The District Court granted summary judgment against Goldenstein on his PFCEUA and UCC claims without addressing the substance of the PFCEUA claim, without even mentioning the UCC claim, and despite the fact that Appellees did not argue those claims in their motion
As to the PFCEUA, the District Court granted summary judgment on the ground that there was no FDCPA violation based on the Appellees' present right to possession. In so doing, the District Court appears to have misapprehended the substance of Goldenstein's PFCEUA claim. Consistent with his argument on appeal, Goldenstein urged before the District Court that the PFCEUA's broad definition of "debt collector" encompasses repossession companies, see 73 Pa. Stat. and Cons. Stat. Ann. § 2270.3; that the PFCEUA states that "[i]t shall constitute an unfair or deceptive debt collection act or practice under this act if a debt collector violates any of the provisions of the [FDCPA]," 73 Pa. Stat. and Cons.Stat. Ann. § 2270.4; and that the FDCPA, in turn, prohibits debt collectors from using any "false, deceptive, or misleading representation or means in connection with the collection of any debt," 15 U.S.C. § 1692e. See Mem. Law Opp'n Mot. Summ.
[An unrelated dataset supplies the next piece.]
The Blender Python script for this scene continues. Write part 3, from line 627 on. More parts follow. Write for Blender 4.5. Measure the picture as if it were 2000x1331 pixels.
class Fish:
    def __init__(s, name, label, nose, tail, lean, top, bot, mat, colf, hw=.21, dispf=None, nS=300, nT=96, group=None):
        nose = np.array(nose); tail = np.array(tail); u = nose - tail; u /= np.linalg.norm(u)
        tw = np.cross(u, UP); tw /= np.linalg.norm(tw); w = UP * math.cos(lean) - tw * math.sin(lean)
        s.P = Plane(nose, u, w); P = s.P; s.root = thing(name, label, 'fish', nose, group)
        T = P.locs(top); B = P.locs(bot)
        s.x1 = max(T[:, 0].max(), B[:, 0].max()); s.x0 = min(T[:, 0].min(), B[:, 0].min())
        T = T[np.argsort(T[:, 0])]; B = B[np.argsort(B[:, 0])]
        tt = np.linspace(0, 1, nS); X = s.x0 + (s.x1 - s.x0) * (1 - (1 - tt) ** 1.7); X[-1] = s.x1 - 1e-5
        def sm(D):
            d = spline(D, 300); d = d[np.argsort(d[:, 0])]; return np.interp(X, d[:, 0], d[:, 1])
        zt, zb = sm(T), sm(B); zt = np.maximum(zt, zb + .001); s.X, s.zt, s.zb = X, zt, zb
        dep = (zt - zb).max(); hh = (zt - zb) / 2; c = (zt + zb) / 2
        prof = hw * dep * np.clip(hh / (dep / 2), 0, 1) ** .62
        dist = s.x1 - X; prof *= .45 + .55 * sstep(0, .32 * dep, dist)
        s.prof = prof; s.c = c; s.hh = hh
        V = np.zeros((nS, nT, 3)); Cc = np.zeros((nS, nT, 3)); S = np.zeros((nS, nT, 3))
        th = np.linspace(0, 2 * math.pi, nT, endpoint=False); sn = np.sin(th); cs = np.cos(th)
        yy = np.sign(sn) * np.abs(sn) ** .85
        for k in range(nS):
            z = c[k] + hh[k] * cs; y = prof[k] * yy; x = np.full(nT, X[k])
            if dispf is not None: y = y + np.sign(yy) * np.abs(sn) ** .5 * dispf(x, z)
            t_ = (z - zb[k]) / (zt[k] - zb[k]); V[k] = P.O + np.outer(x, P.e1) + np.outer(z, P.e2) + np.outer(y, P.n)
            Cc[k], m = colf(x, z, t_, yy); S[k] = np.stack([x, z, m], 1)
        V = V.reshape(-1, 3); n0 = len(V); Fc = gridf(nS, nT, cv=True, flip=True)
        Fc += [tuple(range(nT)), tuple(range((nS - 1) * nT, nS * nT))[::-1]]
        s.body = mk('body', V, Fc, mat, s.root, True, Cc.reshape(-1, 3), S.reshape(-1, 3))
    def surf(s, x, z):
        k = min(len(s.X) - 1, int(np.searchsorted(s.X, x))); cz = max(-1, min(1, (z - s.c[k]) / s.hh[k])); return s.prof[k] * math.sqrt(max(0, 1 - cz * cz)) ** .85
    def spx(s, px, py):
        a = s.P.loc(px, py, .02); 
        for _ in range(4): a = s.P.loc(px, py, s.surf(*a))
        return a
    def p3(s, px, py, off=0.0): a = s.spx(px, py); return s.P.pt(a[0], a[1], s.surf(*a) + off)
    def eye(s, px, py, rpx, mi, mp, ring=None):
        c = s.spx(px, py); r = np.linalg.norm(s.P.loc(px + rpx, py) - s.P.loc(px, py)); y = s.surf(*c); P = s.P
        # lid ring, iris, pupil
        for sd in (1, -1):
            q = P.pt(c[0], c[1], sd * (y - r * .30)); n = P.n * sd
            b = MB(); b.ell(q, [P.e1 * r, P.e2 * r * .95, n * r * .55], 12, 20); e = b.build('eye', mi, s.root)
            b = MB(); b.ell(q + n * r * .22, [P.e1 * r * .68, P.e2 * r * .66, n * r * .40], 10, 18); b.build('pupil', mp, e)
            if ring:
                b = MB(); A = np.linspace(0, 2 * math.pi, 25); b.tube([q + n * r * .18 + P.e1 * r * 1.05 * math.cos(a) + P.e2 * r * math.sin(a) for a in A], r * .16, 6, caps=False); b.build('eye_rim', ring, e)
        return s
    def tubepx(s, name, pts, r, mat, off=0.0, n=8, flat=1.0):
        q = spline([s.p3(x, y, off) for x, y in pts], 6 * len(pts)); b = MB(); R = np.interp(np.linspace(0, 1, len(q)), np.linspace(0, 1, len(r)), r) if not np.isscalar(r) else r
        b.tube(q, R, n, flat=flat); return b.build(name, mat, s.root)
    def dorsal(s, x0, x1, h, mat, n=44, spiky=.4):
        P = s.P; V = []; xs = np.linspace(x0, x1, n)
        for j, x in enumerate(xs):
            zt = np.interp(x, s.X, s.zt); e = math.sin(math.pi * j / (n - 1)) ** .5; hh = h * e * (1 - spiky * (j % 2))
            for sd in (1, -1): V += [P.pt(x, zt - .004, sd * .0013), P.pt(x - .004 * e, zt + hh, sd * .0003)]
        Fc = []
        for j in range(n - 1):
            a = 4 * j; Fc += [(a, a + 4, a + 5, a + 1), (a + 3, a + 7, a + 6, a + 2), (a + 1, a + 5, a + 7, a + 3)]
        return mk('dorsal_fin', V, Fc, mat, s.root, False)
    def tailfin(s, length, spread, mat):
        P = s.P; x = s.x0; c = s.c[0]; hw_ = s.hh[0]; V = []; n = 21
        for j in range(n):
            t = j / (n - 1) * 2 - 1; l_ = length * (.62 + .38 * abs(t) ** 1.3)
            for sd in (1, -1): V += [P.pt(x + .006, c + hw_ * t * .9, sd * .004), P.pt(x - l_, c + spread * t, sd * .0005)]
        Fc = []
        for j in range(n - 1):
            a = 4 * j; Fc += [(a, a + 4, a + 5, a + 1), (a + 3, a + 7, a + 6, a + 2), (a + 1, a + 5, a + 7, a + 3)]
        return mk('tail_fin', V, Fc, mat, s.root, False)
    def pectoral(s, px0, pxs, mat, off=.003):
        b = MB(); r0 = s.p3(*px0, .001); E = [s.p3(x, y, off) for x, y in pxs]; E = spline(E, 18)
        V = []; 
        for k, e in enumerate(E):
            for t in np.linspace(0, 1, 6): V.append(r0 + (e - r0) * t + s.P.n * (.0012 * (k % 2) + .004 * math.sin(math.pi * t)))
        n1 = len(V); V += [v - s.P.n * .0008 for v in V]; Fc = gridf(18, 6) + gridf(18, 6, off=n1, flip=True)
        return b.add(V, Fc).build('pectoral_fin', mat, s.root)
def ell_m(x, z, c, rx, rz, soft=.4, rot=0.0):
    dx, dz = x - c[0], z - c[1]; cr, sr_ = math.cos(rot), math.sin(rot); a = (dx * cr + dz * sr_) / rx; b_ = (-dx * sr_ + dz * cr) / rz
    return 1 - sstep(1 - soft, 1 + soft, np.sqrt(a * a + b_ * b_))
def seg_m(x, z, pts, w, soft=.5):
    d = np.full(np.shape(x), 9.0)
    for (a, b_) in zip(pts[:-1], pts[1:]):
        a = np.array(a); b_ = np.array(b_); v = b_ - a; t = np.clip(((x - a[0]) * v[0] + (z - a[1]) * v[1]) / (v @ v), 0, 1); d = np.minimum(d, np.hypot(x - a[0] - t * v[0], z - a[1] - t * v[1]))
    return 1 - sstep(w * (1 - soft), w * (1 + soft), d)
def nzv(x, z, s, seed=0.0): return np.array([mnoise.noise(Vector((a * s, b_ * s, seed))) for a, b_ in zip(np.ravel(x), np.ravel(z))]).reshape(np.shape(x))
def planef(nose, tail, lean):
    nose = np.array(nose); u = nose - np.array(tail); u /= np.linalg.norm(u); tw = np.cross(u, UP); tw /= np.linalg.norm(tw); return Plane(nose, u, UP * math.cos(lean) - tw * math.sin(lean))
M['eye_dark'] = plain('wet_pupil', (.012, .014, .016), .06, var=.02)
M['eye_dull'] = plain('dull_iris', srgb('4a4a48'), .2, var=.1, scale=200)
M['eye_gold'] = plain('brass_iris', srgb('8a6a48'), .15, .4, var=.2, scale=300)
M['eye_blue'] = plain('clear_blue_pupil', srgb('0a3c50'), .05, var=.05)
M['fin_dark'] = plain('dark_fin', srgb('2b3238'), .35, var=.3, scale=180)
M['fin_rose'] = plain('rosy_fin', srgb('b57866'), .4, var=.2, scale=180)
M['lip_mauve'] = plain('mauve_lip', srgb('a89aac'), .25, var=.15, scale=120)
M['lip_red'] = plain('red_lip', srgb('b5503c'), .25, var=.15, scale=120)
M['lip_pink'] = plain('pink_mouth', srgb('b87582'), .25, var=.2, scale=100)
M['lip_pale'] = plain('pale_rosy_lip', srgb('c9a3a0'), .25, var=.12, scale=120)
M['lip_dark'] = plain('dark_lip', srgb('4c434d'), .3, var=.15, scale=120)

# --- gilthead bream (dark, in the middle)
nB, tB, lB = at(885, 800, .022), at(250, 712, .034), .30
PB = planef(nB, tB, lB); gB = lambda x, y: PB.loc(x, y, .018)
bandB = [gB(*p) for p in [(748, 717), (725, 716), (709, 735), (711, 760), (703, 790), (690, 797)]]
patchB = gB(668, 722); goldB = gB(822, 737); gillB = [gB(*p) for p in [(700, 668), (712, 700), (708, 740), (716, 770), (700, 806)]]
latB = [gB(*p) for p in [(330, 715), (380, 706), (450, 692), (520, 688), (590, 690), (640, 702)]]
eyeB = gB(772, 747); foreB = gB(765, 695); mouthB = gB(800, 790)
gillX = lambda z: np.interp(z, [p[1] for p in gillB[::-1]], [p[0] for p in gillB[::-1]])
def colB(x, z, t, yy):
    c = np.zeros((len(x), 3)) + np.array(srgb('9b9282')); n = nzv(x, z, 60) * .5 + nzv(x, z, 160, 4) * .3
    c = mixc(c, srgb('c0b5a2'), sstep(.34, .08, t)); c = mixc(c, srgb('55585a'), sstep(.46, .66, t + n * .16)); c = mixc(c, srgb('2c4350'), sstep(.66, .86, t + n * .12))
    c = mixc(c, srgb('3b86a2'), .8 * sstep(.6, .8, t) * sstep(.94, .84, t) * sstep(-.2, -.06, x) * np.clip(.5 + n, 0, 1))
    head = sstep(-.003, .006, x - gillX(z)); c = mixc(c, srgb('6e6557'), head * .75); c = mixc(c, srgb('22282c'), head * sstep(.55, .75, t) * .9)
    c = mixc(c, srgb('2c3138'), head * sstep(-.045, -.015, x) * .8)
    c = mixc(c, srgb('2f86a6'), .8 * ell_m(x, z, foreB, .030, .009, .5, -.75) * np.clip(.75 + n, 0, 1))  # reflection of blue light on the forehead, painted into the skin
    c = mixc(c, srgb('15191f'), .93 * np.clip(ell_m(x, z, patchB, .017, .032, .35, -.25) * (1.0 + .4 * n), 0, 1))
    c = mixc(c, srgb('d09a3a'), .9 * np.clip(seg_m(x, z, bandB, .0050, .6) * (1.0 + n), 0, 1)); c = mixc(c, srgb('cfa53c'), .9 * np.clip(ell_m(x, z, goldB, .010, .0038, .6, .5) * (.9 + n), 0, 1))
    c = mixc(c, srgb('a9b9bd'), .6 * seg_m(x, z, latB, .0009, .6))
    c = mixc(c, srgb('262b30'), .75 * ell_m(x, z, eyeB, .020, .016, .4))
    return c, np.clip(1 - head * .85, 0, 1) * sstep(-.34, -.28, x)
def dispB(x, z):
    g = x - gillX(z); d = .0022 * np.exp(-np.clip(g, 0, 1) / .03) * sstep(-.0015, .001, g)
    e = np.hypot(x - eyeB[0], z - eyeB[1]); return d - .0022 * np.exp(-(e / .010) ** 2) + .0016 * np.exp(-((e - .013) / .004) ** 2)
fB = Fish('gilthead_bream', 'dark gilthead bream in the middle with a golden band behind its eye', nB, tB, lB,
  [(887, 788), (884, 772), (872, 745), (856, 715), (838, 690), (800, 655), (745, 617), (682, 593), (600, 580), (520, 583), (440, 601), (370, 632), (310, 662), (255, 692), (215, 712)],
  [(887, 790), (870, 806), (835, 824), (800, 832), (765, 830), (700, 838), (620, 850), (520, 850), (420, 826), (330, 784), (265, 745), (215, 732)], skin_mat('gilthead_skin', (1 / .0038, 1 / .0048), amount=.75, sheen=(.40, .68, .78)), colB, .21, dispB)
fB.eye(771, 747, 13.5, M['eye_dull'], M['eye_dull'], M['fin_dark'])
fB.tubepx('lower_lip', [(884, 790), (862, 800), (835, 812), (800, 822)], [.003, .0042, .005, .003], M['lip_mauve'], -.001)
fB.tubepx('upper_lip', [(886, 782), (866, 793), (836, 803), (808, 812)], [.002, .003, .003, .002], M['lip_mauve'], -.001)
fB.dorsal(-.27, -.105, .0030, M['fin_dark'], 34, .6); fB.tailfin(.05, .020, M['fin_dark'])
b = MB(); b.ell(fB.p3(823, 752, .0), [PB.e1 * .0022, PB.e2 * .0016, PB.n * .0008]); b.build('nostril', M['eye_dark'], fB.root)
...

J. 15, ECF No. 40-1. Thus, according to Goldenstein, Premier's use of "false, deceptive, or misleading representation[s]" to coerce Goldenstein to sign the releases to recover his car violated the PFCEUA through the § 1692e provision of the FDCPA. As the District Court did not engage this argument or the alleged UCC violation, these claims should also be addressed by the District Court on remand.
For the foregoing reasons, the District Court erred in granting summary judgment in favor of the Appellees for alleged violations of RICO, the PFCEUA, and the UCC, and its judgment, to that extent, will be vacated and the case remanded for proceedings consistent with this opinion.